● Short exercise
Single out the lines that include the word "Blender". Copy them.

● Dataset records
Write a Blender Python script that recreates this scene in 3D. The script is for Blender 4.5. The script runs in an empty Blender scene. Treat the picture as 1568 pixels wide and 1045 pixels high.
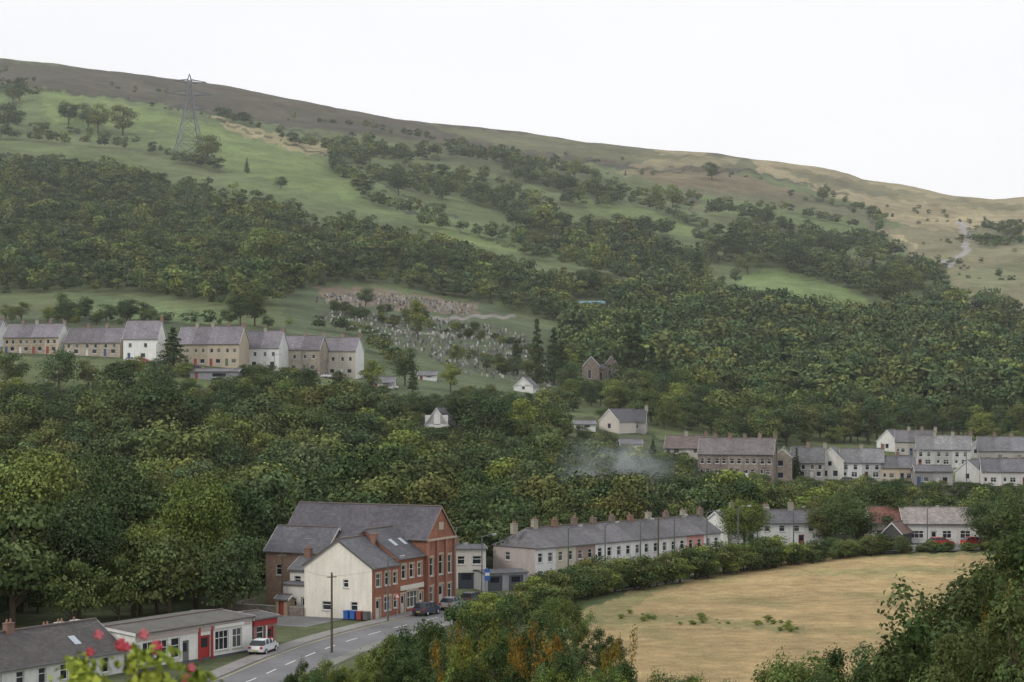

--

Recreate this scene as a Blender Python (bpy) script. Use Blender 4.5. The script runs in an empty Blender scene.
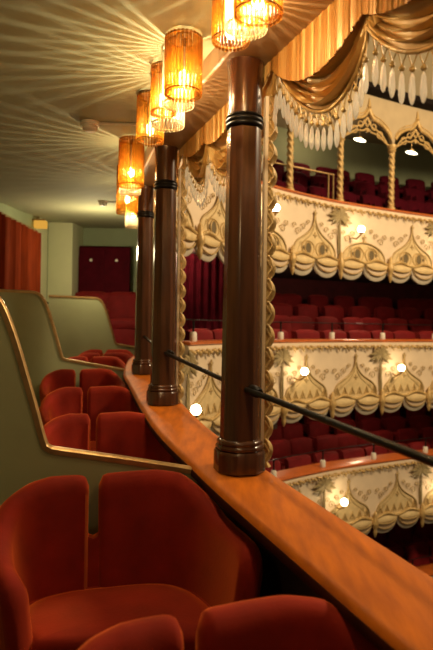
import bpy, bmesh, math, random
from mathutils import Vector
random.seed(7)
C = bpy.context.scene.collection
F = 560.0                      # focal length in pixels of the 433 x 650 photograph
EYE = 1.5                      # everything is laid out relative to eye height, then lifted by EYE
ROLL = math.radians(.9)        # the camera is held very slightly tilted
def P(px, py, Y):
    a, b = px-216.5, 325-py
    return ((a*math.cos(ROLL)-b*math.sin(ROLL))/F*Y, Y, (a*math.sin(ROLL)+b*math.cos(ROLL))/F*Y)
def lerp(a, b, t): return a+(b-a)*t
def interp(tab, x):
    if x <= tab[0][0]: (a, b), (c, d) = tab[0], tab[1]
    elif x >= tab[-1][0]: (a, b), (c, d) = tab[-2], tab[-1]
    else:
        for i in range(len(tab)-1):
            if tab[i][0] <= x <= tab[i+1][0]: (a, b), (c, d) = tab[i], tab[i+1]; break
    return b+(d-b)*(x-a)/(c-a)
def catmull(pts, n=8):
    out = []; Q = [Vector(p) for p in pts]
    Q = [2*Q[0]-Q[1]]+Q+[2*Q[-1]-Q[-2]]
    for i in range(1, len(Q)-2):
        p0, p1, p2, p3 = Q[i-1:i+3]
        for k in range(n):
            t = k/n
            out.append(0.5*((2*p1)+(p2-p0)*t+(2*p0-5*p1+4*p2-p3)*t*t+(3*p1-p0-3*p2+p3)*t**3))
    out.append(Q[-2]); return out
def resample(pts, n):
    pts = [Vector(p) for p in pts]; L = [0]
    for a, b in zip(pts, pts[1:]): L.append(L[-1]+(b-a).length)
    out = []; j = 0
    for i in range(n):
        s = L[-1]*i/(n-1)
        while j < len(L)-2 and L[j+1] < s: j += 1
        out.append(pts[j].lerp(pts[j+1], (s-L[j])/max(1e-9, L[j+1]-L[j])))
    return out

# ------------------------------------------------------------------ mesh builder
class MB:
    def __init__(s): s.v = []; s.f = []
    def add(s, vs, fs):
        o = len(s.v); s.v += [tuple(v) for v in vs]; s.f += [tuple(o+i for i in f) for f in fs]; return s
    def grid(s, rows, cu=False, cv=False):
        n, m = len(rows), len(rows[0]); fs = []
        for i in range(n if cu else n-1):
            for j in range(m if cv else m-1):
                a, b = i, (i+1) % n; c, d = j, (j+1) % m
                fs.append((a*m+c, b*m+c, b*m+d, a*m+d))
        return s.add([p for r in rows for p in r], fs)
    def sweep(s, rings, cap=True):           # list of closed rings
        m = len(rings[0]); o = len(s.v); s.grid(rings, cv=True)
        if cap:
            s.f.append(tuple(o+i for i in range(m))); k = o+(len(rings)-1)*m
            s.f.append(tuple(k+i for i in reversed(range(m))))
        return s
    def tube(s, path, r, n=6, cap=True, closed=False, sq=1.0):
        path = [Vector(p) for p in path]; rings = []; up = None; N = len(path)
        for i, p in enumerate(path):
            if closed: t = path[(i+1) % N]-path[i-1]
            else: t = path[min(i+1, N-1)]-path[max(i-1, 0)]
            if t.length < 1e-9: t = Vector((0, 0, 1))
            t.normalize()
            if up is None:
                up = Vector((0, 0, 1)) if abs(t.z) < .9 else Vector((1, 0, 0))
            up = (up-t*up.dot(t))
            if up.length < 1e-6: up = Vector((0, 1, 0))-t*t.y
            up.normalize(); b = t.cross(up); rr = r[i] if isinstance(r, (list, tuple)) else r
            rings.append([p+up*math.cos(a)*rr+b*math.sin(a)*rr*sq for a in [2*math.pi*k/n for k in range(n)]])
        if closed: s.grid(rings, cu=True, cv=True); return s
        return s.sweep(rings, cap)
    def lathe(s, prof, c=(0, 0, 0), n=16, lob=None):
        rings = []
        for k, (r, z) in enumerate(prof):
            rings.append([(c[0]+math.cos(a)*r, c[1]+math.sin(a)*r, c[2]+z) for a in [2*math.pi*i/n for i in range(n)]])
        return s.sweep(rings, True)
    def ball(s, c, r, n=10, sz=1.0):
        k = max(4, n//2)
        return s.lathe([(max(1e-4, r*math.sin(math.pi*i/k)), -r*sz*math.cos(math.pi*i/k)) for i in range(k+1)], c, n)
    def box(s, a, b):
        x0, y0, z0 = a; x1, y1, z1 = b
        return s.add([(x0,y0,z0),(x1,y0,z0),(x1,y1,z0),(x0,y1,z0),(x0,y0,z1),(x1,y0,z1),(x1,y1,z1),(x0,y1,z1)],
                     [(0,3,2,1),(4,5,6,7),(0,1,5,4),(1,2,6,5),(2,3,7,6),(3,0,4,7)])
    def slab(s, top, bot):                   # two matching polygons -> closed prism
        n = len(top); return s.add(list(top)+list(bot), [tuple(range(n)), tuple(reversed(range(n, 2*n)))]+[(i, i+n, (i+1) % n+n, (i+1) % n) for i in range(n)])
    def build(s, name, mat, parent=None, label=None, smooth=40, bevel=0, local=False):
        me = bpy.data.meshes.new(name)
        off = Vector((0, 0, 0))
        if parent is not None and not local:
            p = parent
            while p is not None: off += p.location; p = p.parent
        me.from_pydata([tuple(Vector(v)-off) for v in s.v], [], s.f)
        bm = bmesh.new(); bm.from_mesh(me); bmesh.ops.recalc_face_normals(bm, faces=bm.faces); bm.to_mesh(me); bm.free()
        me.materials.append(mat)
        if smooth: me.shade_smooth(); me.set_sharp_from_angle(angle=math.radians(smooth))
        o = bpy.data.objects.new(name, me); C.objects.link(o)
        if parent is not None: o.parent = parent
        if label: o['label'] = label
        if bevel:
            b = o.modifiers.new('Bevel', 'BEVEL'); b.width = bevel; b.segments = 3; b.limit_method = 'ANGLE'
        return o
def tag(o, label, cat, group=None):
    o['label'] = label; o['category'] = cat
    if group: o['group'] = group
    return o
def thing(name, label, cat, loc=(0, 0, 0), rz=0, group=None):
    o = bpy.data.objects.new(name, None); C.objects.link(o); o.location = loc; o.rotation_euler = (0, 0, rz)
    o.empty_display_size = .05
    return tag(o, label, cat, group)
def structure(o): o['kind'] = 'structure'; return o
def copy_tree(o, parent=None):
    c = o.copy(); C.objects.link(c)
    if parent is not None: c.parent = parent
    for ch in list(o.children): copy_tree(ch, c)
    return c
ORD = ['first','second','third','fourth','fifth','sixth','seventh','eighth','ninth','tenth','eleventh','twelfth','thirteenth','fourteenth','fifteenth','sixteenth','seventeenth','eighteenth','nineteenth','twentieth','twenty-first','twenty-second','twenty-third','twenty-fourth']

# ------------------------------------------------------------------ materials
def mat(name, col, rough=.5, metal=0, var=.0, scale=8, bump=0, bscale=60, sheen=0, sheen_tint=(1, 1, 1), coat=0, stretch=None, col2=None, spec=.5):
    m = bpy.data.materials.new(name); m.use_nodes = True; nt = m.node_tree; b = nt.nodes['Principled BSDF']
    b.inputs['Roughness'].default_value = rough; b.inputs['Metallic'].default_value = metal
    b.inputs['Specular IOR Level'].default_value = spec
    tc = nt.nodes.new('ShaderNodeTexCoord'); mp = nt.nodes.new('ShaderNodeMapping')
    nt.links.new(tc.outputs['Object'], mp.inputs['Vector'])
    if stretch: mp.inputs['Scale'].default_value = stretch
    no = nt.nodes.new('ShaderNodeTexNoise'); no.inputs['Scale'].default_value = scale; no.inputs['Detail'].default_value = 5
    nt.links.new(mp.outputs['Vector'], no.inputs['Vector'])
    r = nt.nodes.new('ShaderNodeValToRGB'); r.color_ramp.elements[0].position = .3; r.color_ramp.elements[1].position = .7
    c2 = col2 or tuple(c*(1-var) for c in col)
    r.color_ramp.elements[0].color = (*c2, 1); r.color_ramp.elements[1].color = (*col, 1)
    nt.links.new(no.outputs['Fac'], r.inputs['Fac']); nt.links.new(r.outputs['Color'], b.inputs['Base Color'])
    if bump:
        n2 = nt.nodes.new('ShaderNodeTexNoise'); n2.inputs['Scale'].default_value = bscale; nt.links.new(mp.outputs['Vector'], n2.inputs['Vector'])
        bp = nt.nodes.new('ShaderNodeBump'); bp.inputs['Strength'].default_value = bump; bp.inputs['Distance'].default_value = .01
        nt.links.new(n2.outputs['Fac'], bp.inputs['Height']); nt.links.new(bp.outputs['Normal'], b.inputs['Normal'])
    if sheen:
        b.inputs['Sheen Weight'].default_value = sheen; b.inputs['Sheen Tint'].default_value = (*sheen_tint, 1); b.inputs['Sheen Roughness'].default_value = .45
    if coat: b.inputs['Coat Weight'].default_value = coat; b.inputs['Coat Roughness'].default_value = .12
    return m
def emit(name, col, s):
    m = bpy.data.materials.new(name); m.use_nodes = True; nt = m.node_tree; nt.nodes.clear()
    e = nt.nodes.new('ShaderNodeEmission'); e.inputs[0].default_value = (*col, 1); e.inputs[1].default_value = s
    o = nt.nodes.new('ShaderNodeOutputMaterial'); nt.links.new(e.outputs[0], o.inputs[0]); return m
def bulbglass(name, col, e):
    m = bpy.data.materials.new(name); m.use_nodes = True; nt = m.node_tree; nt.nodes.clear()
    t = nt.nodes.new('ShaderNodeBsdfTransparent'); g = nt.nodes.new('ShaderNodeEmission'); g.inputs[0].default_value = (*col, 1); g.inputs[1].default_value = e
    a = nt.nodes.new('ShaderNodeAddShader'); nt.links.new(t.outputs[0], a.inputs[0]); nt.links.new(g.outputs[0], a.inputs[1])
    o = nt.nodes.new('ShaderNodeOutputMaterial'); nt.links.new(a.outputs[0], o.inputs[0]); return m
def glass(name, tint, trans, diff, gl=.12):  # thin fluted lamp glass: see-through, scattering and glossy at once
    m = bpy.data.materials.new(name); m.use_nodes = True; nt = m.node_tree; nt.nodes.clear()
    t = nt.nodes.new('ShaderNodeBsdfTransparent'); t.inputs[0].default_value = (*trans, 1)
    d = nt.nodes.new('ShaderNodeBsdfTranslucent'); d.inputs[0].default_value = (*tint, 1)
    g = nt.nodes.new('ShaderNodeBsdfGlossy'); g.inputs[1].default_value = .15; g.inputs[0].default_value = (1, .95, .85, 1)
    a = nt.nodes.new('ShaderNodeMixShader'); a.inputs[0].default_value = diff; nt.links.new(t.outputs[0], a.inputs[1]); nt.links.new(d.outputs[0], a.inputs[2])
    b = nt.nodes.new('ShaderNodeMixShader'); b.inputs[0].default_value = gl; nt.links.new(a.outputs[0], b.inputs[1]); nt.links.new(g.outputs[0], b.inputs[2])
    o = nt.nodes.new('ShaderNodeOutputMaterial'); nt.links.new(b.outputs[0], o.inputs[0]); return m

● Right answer
Write a Blender Python script that recreates this scene in 3D. The script is for Blender 4.5. The script runs in an empty Blender scene. Treat the picture as 1568 pixels wide and 1045 pixels high.
Recreate this scene as a Blender Python (bpy) script. Use Blender 4.5. The script runs in an empty Blender scene.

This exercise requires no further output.